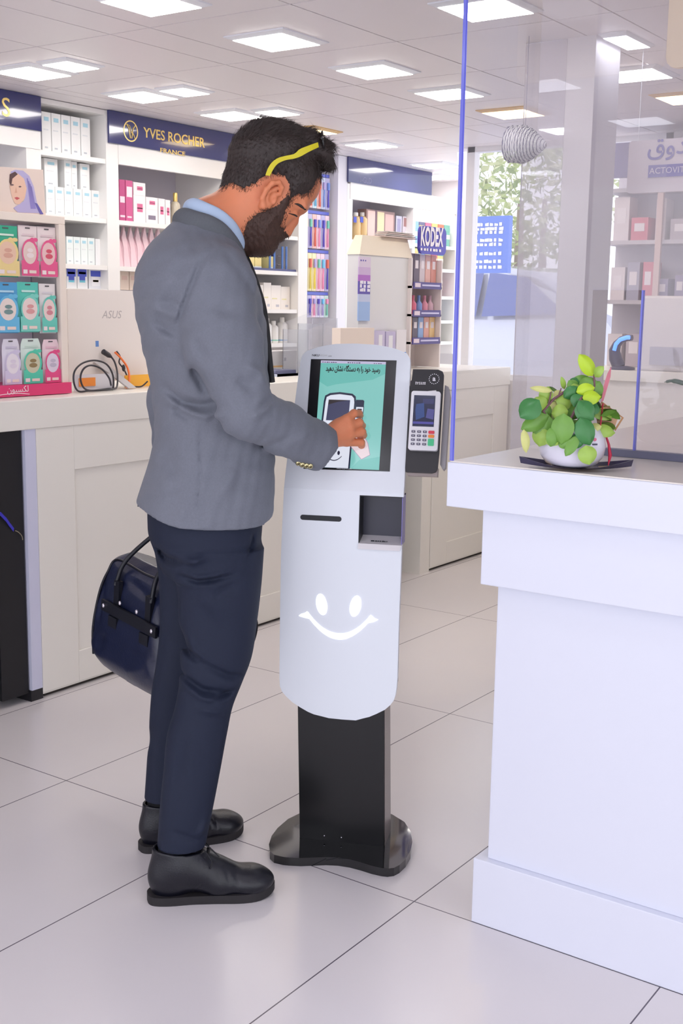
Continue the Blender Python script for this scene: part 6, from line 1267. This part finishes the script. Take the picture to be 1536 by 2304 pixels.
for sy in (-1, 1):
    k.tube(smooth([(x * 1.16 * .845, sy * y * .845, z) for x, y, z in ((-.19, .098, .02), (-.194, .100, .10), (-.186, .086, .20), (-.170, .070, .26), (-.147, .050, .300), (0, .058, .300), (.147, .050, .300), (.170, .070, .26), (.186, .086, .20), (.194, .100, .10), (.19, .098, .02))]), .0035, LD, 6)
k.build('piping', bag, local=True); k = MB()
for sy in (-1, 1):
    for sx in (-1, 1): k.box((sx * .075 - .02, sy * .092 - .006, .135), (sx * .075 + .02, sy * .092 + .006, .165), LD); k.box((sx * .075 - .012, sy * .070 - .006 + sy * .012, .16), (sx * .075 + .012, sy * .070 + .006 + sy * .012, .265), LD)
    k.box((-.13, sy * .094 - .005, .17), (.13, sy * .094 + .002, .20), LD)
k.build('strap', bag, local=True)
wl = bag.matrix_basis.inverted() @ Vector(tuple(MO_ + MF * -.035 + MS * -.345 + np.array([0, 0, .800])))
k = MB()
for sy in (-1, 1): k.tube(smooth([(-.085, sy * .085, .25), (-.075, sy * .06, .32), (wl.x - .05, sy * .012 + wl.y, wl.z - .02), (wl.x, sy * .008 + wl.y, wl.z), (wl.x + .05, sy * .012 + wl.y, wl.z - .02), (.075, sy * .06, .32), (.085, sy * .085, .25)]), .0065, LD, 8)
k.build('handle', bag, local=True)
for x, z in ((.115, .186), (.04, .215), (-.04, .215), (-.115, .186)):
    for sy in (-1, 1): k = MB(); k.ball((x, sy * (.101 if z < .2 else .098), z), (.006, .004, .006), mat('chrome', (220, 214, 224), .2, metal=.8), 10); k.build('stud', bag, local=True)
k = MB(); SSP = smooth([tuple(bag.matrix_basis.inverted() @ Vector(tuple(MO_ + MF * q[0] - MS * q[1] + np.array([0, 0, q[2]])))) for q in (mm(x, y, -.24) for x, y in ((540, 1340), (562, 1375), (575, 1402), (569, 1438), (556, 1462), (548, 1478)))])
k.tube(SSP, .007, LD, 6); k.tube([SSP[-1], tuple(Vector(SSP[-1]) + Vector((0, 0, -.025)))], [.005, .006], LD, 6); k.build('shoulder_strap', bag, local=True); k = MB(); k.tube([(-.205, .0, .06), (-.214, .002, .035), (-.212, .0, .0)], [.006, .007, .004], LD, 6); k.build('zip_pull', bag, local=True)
* * * *
• **WRITTEN INSTRUCTION**
Reproduce the full listing faithfully, but do not carry over any pictures.

• **THE OUTPUT**
Continue the Blender Python script for this scene: part 6, from line 1267. This part finishes the script. Take the picture to be 1536 by 2304 pixels.
for sy in (-1, 1):
    k.tube(smooth([(x * 1.16 * .845, sy * y * .845, z) for x, y, z in ((-.19, .098, .02), (-.194, .100, .10), (-.186, .086, .20), (-.170, .070, .26), (-.147, .050, .300), (0, .058, .300), (.147, .050, .300), (.170, .070, .26), (.186, .086, .20), (.194, .100, .10), (.19, .098, .02))]), .0035, LD, 6)
k.build('piping', bag, local=True); k = MB()
for sy in (-1, 1):
    for sx in (-1, 1): k.box((sx * .075 - .02, sy * .092 - .006, .135), (sx * .075 + .02, sy * .092 + .006, .165), LD); k.box((sx * .075 - .012, sy * .070 - .006 + sy * .012, .16), (sx * .075 + .012, sy * .070 + .006 + sy * .012, .265), LD)
    k.box((-.13, sy * .094 - .005, .17), (.13, sy * .094 + .002, .20), LD)
k.build('strap', bag, local=True)
wl = bag.matrix_basis.inverted() @ Vector(tuple(MO_ + MF * -.035 + MS * -.345 + np.array([0, 0, .800])))
k = MB()
for sy in (-1, 1): k.tube(smooth([(-.085, sy * .085, .25), (-.075, sy * .06, .32), (wl.x - .05, sy * .012 + wl.y, wl.z - .02), (wl.x, sy * .008 + wl.y, wl.z), (wl.x + .05, sy * .012 + wl.y, wl.z - .02), (.075, sy * .06, .32), (.085, sy * .085, .25)]), .0065, LD, 8)
k.build('handle', bag, local=True)
for x, z in ((.115, .186), (.04, .215), (-.04, .215), (-.115, .186)):
    for sy in (-1, 1): k = MB(); k.ball((x, sy * (.101 if z < .2 else .098), z), (.006, .004, .006), mat('chrome', (220, 214, 224), .2, metal=.8), 10); k.build('stud', bag, local=True)
k = MB(); SSP = smooth([tuple(bag.matrix_basis.inverted() @ Vector(tuple(MO_ + MF * q[0] - MS * q[1] + np.array([0, 0, q[2]])))) for q in (mm(x, y, -.24) for x, y in ((540, 1340), (562, 1375), (575, 1402), (569, 1438), (556, 1462), (548, 1478)))])
k.tube(SSP, .007, LD, 6); k.tube([SSP[-1], tuple(Vector(SSP[-1]) + Vector((0, 0, -.025)))], [.005, .006], LD, 6); k.build('shoulder_strap', bag, local=True); k = MB(); k.tube([(-.205, .0, .06), (-.214, .002, .035), (-.212, .0, .0)], [.006, .007, .004], LD, 6); k.build('zip_pull', bag, local=True)